Read through the data and report every line in which the word "render" occurs.
** START Data shown **
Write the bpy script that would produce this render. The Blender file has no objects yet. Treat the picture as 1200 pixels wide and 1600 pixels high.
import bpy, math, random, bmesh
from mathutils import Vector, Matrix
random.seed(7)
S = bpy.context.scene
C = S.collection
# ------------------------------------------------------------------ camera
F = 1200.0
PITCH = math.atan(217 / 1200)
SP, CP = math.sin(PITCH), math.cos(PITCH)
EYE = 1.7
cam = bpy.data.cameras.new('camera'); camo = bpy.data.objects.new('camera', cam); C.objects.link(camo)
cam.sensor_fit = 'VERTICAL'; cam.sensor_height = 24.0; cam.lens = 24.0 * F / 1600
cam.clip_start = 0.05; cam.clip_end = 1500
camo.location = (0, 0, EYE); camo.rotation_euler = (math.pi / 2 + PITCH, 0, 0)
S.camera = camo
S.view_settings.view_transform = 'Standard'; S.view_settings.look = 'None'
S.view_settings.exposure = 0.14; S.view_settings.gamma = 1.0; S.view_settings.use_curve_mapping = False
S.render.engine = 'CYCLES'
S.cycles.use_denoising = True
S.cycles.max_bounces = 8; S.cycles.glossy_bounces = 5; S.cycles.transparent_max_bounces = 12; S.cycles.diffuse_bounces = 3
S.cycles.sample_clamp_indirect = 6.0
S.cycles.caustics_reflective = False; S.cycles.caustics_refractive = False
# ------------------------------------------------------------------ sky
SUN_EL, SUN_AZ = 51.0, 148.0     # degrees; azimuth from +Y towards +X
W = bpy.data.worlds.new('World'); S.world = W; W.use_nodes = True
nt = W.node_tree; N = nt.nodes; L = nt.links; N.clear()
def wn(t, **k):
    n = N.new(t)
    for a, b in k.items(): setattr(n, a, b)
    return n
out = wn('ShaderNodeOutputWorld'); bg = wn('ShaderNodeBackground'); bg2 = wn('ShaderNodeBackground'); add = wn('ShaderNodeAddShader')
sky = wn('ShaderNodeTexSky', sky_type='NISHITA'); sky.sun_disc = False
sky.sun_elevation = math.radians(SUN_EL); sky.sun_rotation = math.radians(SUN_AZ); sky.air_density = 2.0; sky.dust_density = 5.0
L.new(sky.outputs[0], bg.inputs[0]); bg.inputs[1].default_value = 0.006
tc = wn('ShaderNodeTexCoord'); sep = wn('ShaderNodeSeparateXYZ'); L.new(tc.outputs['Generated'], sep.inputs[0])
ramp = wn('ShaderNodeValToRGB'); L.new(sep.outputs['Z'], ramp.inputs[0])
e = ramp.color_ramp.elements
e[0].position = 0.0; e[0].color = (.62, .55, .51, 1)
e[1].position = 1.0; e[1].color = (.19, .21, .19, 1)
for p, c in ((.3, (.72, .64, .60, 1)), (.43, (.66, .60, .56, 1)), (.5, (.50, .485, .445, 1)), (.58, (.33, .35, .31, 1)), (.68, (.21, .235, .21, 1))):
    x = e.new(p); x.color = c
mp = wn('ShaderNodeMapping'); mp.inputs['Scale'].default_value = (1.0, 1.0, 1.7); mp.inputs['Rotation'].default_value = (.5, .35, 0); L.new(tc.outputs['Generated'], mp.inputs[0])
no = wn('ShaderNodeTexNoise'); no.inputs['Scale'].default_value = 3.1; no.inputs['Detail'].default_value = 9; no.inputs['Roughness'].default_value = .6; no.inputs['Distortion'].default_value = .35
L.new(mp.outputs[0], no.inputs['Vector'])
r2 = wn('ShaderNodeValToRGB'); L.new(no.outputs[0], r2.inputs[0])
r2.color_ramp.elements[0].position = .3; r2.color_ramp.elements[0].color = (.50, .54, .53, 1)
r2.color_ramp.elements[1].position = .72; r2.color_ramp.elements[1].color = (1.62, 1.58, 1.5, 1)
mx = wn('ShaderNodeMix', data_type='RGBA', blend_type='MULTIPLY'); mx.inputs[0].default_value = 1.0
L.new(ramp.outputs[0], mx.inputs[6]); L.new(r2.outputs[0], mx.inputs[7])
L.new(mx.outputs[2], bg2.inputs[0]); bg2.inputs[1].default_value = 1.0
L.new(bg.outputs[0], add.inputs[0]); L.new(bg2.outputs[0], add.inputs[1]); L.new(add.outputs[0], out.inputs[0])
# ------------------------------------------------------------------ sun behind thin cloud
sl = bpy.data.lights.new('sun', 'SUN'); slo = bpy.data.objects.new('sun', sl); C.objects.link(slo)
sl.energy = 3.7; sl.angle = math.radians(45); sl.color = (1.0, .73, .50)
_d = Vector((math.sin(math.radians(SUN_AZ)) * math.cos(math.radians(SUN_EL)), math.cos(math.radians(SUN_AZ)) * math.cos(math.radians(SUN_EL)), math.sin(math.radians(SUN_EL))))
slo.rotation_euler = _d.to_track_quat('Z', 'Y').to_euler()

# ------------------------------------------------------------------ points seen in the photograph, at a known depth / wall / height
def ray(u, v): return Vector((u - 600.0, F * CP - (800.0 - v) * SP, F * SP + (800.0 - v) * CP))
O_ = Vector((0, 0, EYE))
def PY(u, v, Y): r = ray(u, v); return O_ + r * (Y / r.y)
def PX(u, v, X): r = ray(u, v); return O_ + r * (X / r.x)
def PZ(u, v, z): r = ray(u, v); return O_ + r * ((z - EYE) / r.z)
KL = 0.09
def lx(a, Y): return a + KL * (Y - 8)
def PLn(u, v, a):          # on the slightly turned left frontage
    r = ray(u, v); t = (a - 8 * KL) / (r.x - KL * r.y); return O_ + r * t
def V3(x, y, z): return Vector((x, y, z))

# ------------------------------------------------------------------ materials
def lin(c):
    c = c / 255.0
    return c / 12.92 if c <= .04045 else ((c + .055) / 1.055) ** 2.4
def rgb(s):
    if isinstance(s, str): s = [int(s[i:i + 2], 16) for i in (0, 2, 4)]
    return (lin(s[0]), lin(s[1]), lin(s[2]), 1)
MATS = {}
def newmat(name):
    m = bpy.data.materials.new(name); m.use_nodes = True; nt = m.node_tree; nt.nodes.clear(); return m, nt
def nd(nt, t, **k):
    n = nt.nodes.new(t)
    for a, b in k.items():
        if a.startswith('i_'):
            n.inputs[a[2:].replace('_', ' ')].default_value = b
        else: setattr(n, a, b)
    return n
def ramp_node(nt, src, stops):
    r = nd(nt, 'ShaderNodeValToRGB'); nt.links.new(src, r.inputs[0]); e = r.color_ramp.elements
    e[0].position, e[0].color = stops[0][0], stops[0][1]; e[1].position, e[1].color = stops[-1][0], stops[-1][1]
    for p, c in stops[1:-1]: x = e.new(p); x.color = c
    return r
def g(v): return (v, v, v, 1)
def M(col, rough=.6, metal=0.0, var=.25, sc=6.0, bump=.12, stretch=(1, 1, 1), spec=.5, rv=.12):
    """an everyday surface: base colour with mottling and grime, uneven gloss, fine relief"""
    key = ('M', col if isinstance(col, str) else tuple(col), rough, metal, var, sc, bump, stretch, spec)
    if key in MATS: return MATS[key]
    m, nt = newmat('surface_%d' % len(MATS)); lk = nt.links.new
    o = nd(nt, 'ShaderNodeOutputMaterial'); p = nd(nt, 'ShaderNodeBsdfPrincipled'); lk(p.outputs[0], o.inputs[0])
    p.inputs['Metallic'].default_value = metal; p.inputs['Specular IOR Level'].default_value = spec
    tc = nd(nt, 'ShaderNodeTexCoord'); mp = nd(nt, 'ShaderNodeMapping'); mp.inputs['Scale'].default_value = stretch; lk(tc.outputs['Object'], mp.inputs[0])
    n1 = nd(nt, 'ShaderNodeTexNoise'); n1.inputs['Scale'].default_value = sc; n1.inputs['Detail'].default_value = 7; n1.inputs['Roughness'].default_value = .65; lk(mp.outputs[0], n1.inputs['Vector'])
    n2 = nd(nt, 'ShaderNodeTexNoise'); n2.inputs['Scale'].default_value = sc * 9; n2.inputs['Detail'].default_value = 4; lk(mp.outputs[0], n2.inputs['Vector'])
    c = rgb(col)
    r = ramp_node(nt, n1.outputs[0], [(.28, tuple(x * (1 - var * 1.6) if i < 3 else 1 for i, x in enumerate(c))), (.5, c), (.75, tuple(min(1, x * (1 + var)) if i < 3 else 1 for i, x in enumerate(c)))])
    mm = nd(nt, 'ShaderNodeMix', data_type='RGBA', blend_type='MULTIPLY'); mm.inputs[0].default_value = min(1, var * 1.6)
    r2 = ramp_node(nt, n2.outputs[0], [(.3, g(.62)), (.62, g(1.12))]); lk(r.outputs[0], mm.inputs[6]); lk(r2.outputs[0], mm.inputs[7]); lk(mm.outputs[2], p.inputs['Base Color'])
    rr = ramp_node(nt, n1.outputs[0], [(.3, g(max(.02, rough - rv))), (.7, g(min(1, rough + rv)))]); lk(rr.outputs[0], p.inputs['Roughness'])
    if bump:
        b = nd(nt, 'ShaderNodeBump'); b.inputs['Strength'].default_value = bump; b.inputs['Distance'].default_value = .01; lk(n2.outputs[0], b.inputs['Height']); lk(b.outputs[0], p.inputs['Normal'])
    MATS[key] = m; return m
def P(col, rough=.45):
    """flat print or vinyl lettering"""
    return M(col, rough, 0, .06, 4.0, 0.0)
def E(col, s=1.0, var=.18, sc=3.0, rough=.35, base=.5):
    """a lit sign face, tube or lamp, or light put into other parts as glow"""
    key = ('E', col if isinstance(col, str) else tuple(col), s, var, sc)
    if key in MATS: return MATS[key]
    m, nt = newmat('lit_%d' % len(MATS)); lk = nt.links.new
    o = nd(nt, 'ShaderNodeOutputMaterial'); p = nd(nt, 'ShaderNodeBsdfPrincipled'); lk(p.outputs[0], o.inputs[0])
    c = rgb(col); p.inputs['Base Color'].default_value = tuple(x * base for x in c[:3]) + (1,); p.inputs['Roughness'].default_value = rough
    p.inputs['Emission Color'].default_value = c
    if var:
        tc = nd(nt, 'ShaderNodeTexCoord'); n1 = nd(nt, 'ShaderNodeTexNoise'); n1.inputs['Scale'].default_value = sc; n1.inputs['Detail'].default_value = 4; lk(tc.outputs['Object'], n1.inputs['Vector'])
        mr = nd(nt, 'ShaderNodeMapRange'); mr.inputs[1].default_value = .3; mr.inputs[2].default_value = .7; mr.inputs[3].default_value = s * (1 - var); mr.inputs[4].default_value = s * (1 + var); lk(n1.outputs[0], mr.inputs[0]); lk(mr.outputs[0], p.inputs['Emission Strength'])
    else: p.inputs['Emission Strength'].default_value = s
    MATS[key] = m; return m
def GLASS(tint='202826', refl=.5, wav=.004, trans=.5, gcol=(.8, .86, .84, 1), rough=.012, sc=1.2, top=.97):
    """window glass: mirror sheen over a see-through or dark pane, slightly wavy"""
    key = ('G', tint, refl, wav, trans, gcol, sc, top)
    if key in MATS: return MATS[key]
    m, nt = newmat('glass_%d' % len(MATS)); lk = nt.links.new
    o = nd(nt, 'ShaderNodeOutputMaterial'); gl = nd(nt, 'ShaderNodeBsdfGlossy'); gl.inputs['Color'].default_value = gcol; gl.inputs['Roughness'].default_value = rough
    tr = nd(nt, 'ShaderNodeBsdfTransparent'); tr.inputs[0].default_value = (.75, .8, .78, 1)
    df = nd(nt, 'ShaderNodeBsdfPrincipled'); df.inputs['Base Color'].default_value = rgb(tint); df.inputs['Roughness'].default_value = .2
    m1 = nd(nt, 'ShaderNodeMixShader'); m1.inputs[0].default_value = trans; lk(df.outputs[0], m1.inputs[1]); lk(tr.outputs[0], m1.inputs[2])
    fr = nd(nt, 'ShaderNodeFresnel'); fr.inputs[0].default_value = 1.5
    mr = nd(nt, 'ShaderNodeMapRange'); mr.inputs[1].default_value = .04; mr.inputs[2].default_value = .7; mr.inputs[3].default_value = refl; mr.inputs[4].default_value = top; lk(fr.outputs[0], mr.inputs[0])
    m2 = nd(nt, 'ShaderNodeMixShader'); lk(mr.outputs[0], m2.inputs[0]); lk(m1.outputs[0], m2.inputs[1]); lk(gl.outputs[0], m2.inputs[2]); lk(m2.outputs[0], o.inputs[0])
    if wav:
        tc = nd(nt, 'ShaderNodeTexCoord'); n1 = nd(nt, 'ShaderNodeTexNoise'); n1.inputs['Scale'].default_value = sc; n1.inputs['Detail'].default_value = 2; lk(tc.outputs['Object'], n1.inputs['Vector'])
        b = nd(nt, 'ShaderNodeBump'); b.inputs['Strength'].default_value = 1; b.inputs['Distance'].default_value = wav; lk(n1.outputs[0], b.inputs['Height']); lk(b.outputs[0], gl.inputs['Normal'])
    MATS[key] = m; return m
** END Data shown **
## Answer for the task:
Write the bpy script that would produce this render. The Blender file has no objects yet. Treat the picture as 1200 pixels wide and 1600 pixels high.
S.render.engine = 'CYCLES'